Os alcochetanos devem ao dr. Elmano Alves, entre tantas outras coisas, a construção do Pavilhão Gimnodesportivo da vila. Esteve também na génese da Fundação João Gonçalves Júnior, da construção da Escola EB 2,3 El-Rei D. Manuel I, da ampliação do lar da Santa Casa da Misericórdia, da construção do actual Bairro 25 de Abril (originalmente denominado da Caixa de Previdência), da instalação da fábrica do Alumínio Português-Angola e de muito mais.
Conheço-o pessoalmente, reside na freguesia de Canha (Montijo), é viticultor e dele recolhi imensa e preciosa informação documental sobre Alcochete, toda publicada no extinto «Tágides.net», da qual conservo cópias, imagens e alguns originais.
O Dr. Elmano Alves tem vastos arquivo e biblioteca sobre assuntos locais e nacionais.
1 comentário:
O meu respeito pelo Dr.

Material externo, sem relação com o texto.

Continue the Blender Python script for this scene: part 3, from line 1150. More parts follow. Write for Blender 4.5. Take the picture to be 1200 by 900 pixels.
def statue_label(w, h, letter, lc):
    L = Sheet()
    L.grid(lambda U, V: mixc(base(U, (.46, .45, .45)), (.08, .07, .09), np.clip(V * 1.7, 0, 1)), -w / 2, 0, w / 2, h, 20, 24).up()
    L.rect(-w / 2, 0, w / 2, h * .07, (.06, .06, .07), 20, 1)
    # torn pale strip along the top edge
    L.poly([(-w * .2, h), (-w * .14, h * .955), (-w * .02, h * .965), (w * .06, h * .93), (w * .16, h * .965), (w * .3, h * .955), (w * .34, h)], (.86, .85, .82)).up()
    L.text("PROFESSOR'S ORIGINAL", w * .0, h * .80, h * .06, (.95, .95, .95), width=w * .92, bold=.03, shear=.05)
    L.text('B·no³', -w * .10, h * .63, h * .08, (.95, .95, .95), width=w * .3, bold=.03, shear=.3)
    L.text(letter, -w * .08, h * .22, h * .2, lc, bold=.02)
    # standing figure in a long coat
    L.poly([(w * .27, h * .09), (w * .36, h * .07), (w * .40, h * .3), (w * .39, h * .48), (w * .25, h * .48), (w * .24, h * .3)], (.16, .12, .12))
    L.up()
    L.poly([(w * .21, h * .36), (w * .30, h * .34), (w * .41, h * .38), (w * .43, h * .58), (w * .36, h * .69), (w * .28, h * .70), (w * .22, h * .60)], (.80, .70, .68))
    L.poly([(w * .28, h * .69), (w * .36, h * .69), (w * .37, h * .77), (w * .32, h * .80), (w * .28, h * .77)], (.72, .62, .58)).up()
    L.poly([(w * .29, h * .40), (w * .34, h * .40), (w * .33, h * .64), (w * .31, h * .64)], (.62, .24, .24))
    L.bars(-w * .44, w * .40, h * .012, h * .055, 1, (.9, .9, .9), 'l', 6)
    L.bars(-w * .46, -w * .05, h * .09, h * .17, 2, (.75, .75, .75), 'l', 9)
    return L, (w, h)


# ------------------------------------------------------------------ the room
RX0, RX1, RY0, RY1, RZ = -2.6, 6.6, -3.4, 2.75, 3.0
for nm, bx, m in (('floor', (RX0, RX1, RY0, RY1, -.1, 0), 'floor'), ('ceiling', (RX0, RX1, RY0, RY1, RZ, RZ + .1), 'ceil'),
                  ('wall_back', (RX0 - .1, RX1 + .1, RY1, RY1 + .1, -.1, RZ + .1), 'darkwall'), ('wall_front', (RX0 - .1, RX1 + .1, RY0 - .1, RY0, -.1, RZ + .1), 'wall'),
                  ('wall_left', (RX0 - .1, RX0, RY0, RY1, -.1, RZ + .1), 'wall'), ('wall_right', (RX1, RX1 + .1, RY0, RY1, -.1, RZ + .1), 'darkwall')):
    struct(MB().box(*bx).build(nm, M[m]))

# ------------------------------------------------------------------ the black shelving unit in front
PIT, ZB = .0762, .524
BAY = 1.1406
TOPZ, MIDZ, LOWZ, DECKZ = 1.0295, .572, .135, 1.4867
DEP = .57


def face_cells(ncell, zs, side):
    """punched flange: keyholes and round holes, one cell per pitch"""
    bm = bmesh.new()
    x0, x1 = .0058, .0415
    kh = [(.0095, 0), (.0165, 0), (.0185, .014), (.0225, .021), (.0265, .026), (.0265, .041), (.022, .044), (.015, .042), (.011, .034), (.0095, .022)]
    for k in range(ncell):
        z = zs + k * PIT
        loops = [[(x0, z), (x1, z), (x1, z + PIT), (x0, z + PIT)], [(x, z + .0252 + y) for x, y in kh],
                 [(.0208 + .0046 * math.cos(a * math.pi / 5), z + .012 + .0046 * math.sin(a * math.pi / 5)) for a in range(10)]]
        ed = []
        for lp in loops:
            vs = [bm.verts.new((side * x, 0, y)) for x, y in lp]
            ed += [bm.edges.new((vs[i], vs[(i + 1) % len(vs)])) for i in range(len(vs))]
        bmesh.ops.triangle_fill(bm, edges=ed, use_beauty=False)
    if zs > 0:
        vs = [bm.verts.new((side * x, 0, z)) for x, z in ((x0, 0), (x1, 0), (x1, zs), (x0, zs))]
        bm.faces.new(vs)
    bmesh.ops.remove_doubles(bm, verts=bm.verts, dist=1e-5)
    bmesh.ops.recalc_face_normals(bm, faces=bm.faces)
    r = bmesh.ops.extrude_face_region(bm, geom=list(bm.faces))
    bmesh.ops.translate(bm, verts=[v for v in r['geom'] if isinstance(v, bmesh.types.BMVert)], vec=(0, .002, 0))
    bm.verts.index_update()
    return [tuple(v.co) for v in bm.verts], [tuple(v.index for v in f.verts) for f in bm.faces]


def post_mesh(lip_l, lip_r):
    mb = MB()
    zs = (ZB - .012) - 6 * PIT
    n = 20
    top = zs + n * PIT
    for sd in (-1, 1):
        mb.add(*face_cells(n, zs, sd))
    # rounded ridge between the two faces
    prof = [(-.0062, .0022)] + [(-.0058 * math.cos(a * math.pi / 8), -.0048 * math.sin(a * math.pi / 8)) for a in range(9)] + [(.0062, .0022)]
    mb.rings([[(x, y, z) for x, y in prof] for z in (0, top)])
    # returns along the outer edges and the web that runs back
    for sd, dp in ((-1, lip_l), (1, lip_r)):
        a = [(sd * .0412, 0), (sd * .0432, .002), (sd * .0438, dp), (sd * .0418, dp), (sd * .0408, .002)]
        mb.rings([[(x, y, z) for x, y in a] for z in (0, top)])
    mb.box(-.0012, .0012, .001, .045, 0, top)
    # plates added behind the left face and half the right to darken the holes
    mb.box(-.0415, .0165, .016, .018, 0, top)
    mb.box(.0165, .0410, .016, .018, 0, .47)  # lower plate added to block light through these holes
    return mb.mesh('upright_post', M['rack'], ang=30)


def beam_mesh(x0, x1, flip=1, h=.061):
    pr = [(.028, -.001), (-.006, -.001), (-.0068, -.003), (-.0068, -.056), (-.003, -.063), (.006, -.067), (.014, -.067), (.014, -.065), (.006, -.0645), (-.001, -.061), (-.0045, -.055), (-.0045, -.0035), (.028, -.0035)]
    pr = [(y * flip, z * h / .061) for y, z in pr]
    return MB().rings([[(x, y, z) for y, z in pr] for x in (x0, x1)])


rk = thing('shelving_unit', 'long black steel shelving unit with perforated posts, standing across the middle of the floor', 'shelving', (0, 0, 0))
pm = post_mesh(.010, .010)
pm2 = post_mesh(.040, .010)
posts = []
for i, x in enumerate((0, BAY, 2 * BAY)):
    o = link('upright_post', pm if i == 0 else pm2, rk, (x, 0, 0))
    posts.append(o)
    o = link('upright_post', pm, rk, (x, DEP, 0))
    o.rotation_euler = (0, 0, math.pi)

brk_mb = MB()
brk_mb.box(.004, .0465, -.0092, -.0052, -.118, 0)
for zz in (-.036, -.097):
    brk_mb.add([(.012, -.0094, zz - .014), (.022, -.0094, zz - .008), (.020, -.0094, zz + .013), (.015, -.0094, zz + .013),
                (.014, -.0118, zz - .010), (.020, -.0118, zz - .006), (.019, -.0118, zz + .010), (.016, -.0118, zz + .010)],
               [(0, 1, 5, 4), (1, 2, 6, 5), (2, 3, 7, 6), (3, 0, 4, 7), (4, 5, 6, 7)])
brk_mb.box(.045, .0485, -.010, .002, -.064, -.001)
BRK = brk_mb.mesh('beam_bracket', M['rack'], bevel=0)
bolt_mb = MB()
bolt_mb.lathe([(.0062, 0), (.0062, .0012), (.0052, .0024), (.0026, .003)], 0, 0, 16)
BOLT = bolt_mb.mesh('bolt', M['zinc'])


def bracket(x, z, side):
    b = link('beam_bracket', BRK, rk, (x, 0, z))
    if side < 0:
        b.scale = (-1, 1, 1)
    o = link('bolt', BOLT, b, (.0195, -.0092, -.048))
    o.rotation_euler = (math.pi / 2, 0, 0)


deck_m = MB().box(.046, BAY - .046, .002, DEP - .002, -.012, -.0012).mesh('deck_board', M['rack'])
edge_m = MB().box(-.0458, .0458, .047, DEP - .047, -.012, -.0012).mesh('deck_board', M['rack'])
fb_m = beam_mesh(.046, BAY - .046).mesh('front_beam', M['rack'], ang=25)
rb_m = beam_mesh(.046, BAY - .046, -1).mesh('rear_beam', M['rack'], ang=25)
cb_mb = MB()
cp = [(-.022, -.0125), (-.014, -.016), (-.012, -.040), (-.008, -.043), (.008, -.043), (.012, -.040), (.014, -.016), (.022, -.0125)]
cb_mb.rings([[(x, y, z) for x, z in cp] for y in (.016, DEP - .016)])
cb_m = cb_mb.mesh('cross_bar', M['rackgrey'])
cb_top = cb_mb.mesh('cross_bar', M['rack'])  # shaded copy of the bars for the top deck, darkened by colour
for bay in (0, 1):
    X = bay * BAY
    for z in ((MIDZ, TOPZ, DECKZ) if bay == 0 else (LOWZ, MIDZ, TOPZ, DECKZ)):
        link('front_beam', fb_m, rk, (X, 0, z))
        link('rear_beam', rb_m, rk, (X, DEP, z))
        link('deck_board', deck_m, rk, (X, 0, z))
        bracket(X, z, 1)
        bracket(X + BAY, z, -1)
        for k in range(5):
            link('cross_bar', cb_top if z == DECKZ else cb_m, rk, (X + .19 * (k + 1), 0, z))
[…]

Elamano Alves e pela memória de outras pessoas referidas no meritoso trabalho de Fonseca Bastos é uma veneração imposta pelo meu amor a Alcochete, o que não invalida que um ou outro facto do texto em causa seja questionado.
Deve ser dito, pese embora o espaço de tempo exíguo para fazer rigorosa e objectivamente história, que o Dr. Elmano Alves não «retirou da administração do concelho o Dr. Luís Santos Nunes por incapacidade de gestão...». Esta afirmação é injusta para quem esteve no poder só quatro anos, deixando uma série de projectos bem encaminhados para consecução. Um deles foi, por exemplo, o vulgarmente chamado "Bairro da Caixa".

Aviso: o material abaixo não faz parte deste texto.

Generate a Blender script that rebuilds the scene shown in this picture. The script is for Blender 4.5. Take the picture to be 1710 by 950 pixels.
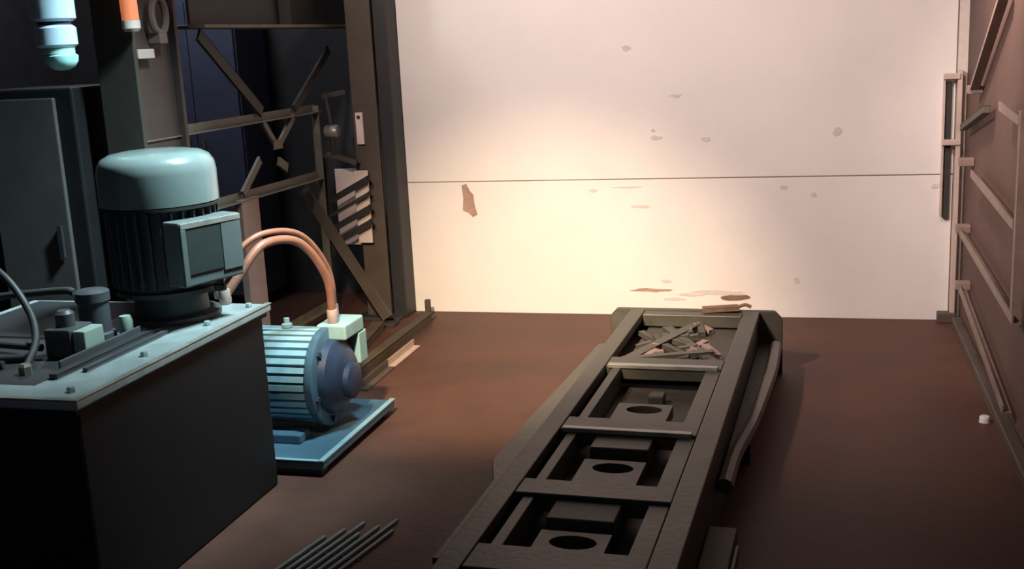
import bpy, bmesh, math, random
from mathutils import Vector, Matrix

for o in list(bpy.data.objects): bpy.data.objects.remove(o, do_unlink=True)
S = bpy.context.scene
COL = S.collection
random.seed(7)
PI = math.pi

# ------------------------------------------------------------------ camera
F_PX, YAW, PITCH, ROLL, CAM_H = 1862.0, -0.2739, -0.2151, -0.0499, 1.6
def camera():
    f = Vector((math.sin(YAW)*math.cos(PITCH), math.cos(YAW)*math.cos(PITCH), math.sin(PITCH)))
    r = Vector((math.cos(YAW), -math.sin(YAW), 0)); u = r.cross(f)
    c, s = math.cos(ROLL), math.sin(ROLL)
    r, u = c*r + s*u, -s*r + c*u
    cd = bpy.data.cameras.new('camera'); cd.sensor_fit = 'HORIZONTAL'; cd.sensor_width = 36
    cd.lens = F_PX/1710*36; cd.clip_start = .05; cd.clip_end = 100
    o = bpy.data.objects.new('camera', cd); COL.objects.link(o)
    M = Matrix((r, u, -f)).transposed().to_4x4(); M.translation = (0, 0, CAM_H)
    o.matrix_world = M; S.camera = o
camera()

# ------------------------------------------------------------------ world, lights, exposure
W = bpy.data.worlds.new('dim_hall'); S.world = W; W.use_nodes = True
bg = W.node_tree.nodes['Background']; bg.inputs[0].default_value = (.55, .62, .75, 1); bg.inputs[1].default_value = .05
S.view_settings.view_transform = 'Standard'; S.view_settings.look = 'None'
S.view_settings.gamma = 1; S.view_settings.use_curve_mapping = False; S.view_settings.exposure = 0

def light(name, kind, loc, target, energy, color, **kw):
    d = bpy.data.lights.new(name, kind); d.energy = energy; d.color = color
    for k, v in kw.items(): setattr(d, k, v)
    o = bpy.data.objects.new(name, d); COL.objects.link(o); o.location = loc
    o.rotation_euler = (Vector(target)-Vector(loc)).to_track_quat('-Z', 'Y').to_euler()
    return o
# warm work lamp on the near side of the hall, thrown at the foot of the white door
light('warm_work_lamp', 'SPOT', (-1.35, 2.2, 2.35), (-1.52, 5.60, .0), 1060, (1, .75, .48), spot_size=math.radians(43), spot_blend=1.0, shadow_soft_size=.06)
# warm flood on the ceiling that washes the whole door and the right wall
light('warm_flood_lamp', 'SPOT', (-2.0, 2.1, 3.1), (.10, 6.28, 2.05), 820, (1, .80, .72), spot_size=math.radians(92), spot_blend=.9, shadow_soft_size=.12)
# cool fluorescent fitting over the power unit
light('cool_tube_lamp', 'AREA', (-1.20, 3.60, 2.9), (-2.45, 3.60, 1.0), 30, (.68, .94, 1), shape='RECTANGLE', size=.14, size_y=.5, spread=math.radians(62))
# added warm fill without a fitting, brightens the top of the right wall
light('warm_wall_fill', 'SPOT', (.20, 4.7, 2.35), (.74, 5.1, 1.75), 120, (1, .78, .68), spot_size=math.radians(85), spot_blend=1.0, shadow_soft_size=.08)
# added dim fill that lifts the dark recess, no real lamp there
light('recess_fill', 'POINT', (-3.6, 5.3, 2.9), (0, 0, 0), 40, (.9, .93, 1), shadow_soft_size=.15)

# ------------------------------------------------------------------ materials
MATS = {}
def mat(name, col, rough=.6, metal=0., var=.25, scale=6., bump=.0, bscale=40., second=None, spec=.5, coat=0):
    """procedural paint / metal: base colour broken up by two noises, roughness variation, fine bump"""
    if name in MATS: return MATS[name]
    m = bpy.data.materials.new(name); m.use_nodes = True
    nt = m.node_tree; N = nt.nodes; L = nt.links; b = N['Principled BSDF']
    tc = N.new('ShaderNodeTexCoord')
    n1 = N.new('ShaderNodeTexNoise'); n1.inputs['Scale'].default_value = scale; n1.inputs['Detail'].default_value = 6; n1.inputs['Roughness'].default_value = .65
    L.new(tc.outputs['Object'], n1.inputs['Vector'])
    cr = N.new('ShaderNodeValToRGB'); cr.color_ramp.elements[0].position = .32; cr.color_ramp.elements[1].position = .68
    s = second or tuple(c*(1-var) for c in col)
    cr.color_ramp.elements[0].color = (*s, 1); cr.color_ramp.elements[1].color = (*[min(1, c*(1+var*.4)) for c in col], 1)
    L.new(n1.outputs['Fac'], cr.inputs['Fac']); L.new(cr.outputs['Color'], b.inputs['Base Color'])
    mr = N.new('ShaderNodeMapRange'); mr.inputs['To Min'].default_value = max(.05, rough-.1); mr.inputs['To Max'].default_value = min(1, rough+.1)
    L.new(n1.outputs['Fac'], mr.inputs['Value']); L.new(mr.outputs['Result'], b.inputs['Roughness'])
    b.inputs['Metallic'].default_value = metal; b.inputs['Specular IOR Level'].default_value = spec
    b.inputs['Coat Weight'].default_value = coat
    if bump:
        n2 = N.new('ShaderNodeTexNoise'); n2.inputs['Scale'].default_value = bscale; n2.inputs['Detail'].default_value = 4
        L.new(tc.outputs['Object'], n2.inputs['Vector'])
        bp = N.new('ShaderNodeBump'); bp.inputs['Strength'].default_value = bump; bp.inputs['Distance'].default_value = .01
        L.new(n2.outputs['Fac'], bp.inputs['Height']); L.new(bp.outputs['Normal'], b.inputs['Normal'])
    MATS[name] = m; return m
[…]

O Dr. Elmano Alves, tal como dificilmente pode ser negado, tinha ambições políticas cuja fasquia estava muito acima do que lhe poderia proporcionar o Dr. Luís Santos Nunes.
Para lá de ser um homem bom e dos pergaminhos históticos, João Leite da Cunha não tinha mais armas que não fossem as da colaboração com quem poderia ter sido o primeiro ministro de Portugal se não fosse uma revolução cujo preço nos vai ficando cada vez mais caro.